Jan. 23rd, 2003

pameladean: (Default)
This was certainly a fully spoiled-rotten weekend for me. While people with social consciences froze in DC and other cities to protest a war that I too abhor, I did birthday stuff.

Woke up with Eric on Sunday, discussed logistics, went home to shower and change and put the clean bedding on the guest-room bed for David's mother. I had worn out being nervous, but I still was. Neither of our mothers really approves of the polyamory.

Having made the bed and tossed the resident cats out (Mary let them back in again before we left, but at least it was she who decided on the level of cat hair she wanted for the next 12 hours), I discovered that Lydy and Mary had pretty much agreed that they would be happy enough squished into the back set of the Saturn with Eric, rather than letting David drive Mary's car and Eric or Lydy drive ours.

We went and collected Eric. "Look," Mary said to him, "I've saved you all this space." That made us all laugh. We talked about Gibbon and cats on the drive, as I recall, as well as various features of the drivers and the landscape.

My brother was packing when we got there, and I was so befogged in my glasses that my mother had to say, "I assume you're Eric" to my newly-presented sweetie, but it all went well enough. The house smelled wonderful from the birthday dinner in progress.

We watched birds and the sunset, and talked about various things, and snarfed nuts and goat cheese and crackers and grapes. Eventually when my mother got a break from making dinner I opened the presents, which were terrifying numerous. Prizes at the moment include a Portmeirion tureen (and Lydy just gave me a tablecloth in the same pattern for Christmas), a large sage-green fuzzy sweater with pockets, and my brother's well-used and well-loved copy of John Bates's A NORTHWOODS COMPANION, FALL AND WINTER, which has already used a theatrical analogy about phenology, thus fitting ever so neatly into what I am trying to do with my novel.

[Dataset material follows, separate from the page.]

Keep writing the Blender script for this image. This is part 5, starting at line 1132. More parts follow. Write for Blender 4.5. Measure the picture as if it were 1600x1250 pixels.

Dinner was seitan and roasted vegetables and mushrooms in red wine sauce; brown rice; red cabbage cooked in beer with caraway seeds, vinegar, and red onion; orange, pinenut, and lettuce salad; hard rolls both white and whole-wheat. My mother was justifiably pleased with herself for producing a gourmet vegan meal that everybody would eat. The cake was splendid too. The icing recipe would, after a great deal of effort, have produced a vegan version of chiffon icing, which nobody likes, so the actual icing was rather too heavy for the structure of the cake. It tasted dandy, however. Chocolate cocoanut cake, with cocoanut milk providing the mouthfeel you'd get from dairy in a cake. Whee.

The candles were the kind that spark and then light themselves again after you blow them out. There were only five, and I found that with sufficient determination they could be defeated, so I hold that I got my wishes after all. David took a great many pictures, in his usual useful fashion. In my usual non-useful fashion I forgot to take the camera and take some of him. I do that when he carves turkeys for holidays, but I don't do so well at it the rest of the time.

We played with the cat and talked about cats past and present, and about history, and a bit about each other since there was a new person present. The cat liked Eric. Lydy and Matt got into a political discussion as the rest of us were putting on our boots and so forth to go home. That probably means that if we had stayed another half hour everybody would have woken up from food somnolence, but we all felt we had a lot to do, so we parted anyway. I hugged Matt goodbye and exhorted him to keep in touch. Eric had accurately divined that what he loved about Utah, whence he is returning, is the land rather than anything about the culture, and he really has been quite homesick, as Eric is for California on more levels.

It was a lovely congenial unconstrained occasion, and I was very grateful both that my sweeties and their sweeties were of such high quality, and that both mothers were willing to overlook their objections and see the quality in question.

I got home and resumed normal life by looking at email and watching "Buffy" with Raphael and glaring at my book balefully.



Pamela
pameladean: (Default)
I felt very dragged out and lethargic. I decided to take this seriously. I downed Vitamin C and water, gloated over my birthday presents, glared at my book and did a little work on stuff that will probably happen in Chapter 4, involving new characters. It's mostly notes, so I'm not posting a word-count, but it is cheering to have.

Lydy made dinner -- corn tortillas, refried beans heated up, fried peppers and onions, chopped cilantro and scallions for the top, with cheese for the non-dairy-challenged. It was very nice indeed to just come and sit down and eat something somebody else had prepared. She wouldn't let me clean up, either.

I got several washerloads of dishes dealt with because I didn't have to cook. I read some more in STEALING THE ELF-KING'S ROSES -- no, I tell a lie, I did no such thing. Eric called to tell me I'd left my pillbox at his place, and I called him back and asked if I'd left my book too, and I had. He had the day off work but had to teach in the evening. We had a nice comfortable coze about the birthday party. He really did have a good time and liked my blood family and my family by marriage, at least the parts he met.

Watched two episodes of "Buffy" with Raphael. I think we must have started Season Seven that evening. Cautious optimism ensued. Very cautious.